Skiing is a good example. Many of the people I’ve met who have either given up skiing or are lukewarm about it used to be passionate about it. They followed that passion and raced, worked their way up through the ranks until they either destroyed their bodies or finally realized the top of the podium was reserved for a fraction of one per cent of people who were passionate about skiing.

The passionate skiers I know had real jobs. Jobs that paid well enough for them to ski weekends, buy a place in Whistler, and now ski almost every day in their retirement because they worked at something they were less passionate about but that paid well.

A final word about student loans: If at all possible, borrow from the government.
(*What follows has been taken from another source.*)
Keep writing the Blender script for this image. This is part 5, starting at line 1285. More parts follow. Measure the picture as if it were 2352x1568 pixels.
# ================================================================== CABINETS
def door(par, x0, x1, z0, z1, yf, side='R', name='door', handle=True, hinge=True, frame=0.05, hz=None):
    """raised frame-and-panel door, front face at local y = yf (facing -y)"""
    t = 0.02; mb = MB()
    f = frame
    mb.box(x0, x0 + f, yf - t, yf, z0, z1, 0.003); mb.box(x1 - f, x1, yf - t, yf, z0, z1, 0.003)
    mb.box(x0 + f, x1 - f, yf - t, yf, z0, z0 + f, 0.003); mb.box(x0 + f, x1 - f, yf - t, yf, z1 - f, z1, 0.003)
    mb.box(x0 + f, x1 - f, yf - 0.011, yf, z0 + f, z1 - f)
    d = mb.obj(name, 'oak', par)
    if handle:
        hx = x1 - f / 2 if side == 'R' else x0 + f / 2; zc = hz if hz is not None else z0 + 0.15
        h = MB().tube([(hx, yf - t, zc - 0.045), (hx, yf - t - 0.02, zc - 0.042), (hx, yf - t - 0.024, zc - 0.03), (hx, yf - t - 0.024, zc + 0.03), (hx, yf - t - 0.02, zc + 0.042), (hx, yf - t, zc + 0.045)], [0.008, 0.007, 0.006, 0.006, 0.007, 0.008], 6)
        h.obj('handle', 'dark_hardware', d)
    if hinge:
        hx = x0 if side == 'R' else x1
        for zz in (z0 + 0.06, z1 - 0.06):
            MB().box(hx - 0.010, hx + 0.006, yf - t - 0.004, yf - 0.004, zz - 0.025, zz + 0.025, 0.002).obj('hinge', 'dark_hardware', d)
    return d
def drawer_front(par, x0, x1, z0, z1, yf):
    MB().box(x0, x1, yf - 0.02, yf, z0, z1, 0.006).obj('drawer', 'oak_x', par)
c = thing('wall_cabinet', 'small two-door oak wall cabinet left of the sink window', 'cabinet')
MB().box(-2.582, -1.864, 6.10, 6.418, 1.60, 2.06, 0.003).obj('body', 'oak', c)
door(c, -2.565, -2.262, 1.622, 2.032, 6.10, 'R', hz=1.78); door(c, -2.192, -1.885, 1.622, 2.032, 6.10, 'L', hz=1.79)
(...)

Should you find yourself challenged to pay your loans off, you have a lot better chances of surviving the ordeal if you owe the government, not a bank. Do some research; there’s lots of opportunities out there.

But if you want to have fun at uni, learn to cook. You and your friends are going to have a lot more fun over a trough of mediocre lasagna at one of your houses/rooms and a couple of bottles of the cheapest wine than you are at some watering hole charging $12 for a beer. You’ll make more friends and memories for life at one of those gatherings than you ever will in a bar or restaurant.

Learn to love thrift shops. Look around. Do you see a lot of people on campus who really care about what they wear? If so, ignore this advice, because you’re attending a very elite school and you’re probably not worried about cost.

Pledge frats and/or sororities. Don’t actually join one, just pledge a bunch. The parties are great; the actual membership sucks.

Perfect that little catch in your voice that suggests you’re about to cry but are trying hard not to. When you call home for money, it’ll come in handy.

And don’t read stories in the press about how to have fun at university. The writers obviously never did. I did. For 10 years. About the same amount of time it took to pay off my student debt.